Given instruction: Return, unaltered, every line from the beginning of the material below up to and including the one with "sc = bpy.context.scene; col = sc.collection".

--- begin Data provided ---

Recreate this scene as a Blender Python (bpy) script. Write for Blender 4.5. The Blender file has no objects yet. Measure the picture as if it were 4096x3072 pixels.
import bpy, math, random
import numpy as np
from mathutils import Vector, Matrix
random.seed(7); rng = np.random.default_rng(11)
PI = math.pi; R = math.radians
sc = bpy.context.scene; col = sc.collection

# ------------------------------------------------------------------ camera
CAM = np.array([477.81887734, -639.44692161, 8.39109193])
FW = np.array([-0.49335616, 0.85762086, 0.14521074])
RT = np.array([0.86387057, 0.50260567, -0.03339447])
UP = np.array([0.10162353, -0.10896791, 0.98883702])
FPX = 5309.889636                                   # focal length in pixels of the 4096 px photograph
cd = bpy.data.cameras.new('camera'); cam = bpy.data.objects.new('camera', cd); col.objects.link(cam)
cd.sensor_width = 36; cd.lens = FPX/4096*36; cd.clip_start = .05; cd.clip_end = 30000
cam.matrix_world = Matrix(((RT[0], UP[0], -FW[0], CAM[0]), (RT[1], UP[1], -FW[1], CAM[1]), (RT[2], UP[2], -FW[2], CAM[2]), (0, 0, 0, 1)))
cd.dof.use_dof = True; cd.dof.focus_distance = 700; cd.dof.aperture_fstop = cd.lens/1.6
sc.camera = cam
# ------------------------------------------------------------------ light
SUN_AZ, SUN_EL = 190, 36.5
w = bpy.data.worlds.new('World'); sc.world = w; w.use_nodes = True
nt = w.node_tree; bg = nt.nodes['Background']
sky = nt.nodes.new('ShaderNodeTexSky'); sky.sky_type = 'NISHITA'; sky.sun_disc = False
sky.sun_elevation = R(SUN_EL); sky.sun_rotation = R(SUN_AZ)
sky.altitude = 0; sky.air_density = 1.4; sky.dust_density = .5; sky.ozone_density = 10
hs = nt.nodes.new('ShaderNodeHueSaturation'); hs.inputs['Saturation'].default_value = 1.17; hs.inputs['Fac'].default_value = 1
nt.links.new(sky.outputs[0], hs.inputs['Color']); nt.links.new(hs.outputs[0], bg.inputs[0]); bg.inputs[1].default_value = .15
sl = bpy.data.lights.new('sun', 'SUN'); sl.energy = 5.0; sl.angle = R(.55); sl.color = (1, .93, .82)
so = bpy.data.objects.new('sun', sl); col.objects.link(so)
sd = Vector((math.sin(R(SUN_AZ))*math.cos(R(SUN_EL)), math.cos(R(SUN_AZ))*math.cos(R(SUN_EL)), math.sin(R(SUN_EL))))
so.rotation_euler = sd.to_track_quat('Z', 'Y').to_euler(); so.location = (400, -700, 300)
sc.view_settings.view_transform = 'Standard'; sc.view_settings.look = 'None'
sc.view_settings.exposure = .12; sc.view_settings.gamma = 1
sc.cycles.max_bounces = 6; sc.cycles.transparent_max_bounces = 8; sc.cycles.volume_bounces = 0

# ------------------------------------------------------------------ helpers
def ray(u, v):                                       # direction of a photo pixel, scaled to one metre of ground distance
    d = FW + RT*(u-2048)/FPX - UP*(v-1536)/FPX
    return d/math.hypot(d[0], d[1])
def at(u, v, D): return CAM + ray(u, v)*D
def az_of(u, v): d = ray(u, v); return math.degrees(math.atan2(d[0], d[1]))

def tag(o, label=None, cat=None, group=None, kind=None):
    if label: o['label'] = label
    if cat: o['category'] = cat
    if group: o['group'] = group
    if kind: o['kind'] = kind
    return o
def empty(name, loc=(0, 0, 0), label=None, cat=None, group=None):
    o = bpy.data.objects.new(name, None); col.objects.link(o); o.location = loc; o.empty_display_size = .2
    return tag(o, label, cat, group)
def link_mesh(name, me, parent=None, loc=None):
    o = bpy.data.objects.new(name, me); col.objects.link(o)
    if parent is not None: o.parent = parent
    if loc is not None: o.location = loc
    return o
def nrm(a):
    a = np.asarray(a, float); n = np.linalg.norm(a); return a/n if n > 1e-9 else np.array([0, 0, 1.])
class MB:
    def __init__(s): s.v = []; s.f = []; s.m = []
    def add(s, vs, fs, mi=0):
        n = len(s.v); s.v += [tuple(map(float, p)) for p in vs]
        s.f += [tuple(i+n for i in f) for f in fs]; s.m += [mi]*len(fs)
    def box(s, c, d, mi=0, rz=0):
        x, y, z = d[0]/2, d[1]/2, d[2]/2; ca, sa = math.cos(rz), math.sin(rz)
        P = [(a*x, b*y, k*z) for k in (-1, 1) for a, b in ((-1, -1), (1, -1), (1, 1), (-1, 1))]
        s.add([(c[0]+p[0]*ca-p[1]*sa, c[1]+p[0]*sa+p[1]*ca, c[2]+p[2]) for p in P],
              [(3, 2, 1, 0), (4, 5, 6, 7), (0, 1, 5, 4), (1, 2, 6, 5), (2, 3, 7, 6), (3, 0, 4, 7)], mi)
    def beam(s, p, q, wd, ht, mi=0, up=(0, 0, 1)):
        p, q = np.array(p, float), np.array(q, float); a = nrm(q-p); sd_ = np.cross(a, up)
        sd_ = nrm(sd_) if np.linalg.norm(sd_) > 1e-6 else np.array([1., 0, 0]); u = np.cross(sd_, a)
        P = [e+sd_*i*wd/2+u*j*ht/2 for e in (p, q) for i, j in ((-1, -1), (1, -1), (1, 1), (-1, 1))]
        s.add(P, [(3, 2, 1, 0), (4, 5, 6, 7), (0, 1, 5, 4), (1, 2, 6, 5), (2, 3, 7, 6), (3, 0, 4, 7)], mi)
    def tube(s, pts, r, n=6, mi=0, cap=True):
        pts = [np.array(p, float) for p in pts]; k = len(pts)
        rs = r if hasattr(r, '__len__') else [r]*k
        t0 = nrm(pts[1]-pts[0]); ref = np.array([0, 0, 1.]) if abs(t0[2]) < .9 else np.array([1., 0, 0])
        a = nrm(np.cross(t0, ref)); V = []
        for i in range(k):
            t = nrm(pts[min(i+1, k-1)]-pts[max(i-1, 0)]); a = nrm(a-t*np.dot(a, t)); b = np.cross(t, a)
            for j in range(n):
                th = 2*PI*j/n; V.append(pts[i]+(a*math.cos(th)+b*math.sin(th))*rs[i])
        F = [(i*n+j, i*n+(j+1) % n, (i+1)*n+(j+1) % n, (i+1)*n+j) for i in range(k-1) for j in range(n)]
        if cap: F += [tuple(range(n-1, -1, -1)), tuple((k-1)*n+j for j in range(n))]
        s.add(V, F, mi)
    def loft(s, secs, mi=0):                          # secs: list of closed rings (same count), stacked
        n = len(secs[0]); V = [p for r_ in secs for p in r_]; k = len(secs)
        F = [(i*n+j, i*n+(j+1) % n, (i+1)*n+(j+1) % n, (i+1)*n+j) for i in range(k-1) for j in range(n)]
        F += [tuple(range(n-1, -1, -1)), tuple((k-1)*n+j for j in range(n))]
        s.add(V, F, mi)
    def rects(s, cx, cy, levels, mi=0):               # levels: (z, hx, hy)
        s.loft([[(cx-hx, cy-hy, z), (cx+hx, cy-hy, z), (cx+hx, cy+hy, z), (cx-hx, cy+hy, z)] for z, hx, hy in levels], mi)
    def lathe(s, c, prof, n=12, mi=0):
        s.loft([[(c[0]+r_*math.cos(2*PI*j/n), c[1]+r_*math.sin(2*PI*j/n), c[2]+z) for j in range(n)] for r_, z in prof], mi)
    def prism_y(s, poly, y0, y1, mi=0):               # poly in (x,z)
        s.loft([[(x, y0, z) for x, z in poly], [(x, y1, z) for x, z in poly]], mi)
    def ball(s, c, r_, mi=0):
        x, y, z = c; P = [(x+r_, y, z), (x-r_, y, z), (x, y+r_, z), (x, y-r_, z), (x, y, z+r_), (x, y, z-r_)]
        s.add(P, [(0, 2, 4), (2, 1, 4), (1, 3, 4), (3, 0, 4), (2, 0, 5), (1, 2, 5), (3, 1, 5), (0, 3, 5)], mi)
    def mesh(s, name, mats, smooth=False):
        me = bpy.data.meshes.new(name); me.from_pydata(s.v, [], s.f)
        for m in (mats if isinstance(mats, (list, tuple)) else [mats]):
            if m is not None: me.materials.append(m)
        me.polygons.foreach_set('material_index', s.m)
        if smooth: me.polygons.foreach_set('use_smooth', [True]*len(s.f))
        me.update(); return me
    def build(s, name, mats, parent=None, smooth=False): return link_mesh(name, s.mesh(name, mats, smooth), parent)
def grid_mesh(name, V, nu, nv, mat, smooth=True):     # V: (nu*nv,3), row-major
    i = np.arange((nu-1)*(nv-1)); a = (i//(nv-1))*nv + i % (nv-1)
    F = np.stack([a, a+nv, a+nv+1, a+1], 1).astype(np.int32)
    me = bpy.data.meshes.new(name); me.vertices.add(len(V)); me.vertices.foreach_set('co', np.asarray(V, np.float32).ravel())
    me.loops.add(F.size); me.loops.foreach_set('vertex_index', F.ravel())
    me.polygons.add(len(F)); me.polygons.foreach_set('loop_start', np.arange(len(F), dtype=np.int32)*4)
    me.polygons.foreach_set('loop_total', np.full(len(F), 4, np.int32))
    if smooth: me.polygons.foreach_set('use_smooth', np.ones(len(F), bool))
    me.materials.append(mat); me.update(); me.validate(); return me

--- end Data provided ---

Problem solution:
Recreate this scene as a Blender Python (bpy) script. Write for Blender 4.5. The Blender file has no objects yet. Measure the picture as if it were 4096x3072 pixels.
import bpy, math, random
import numpy as np
from mathutils import Vector, Matrix
random.seed(7); rng = np.random.default_rng(11)
PI = math.pi; R = math.radians
sc = bpy.context.scene; col = sc.collection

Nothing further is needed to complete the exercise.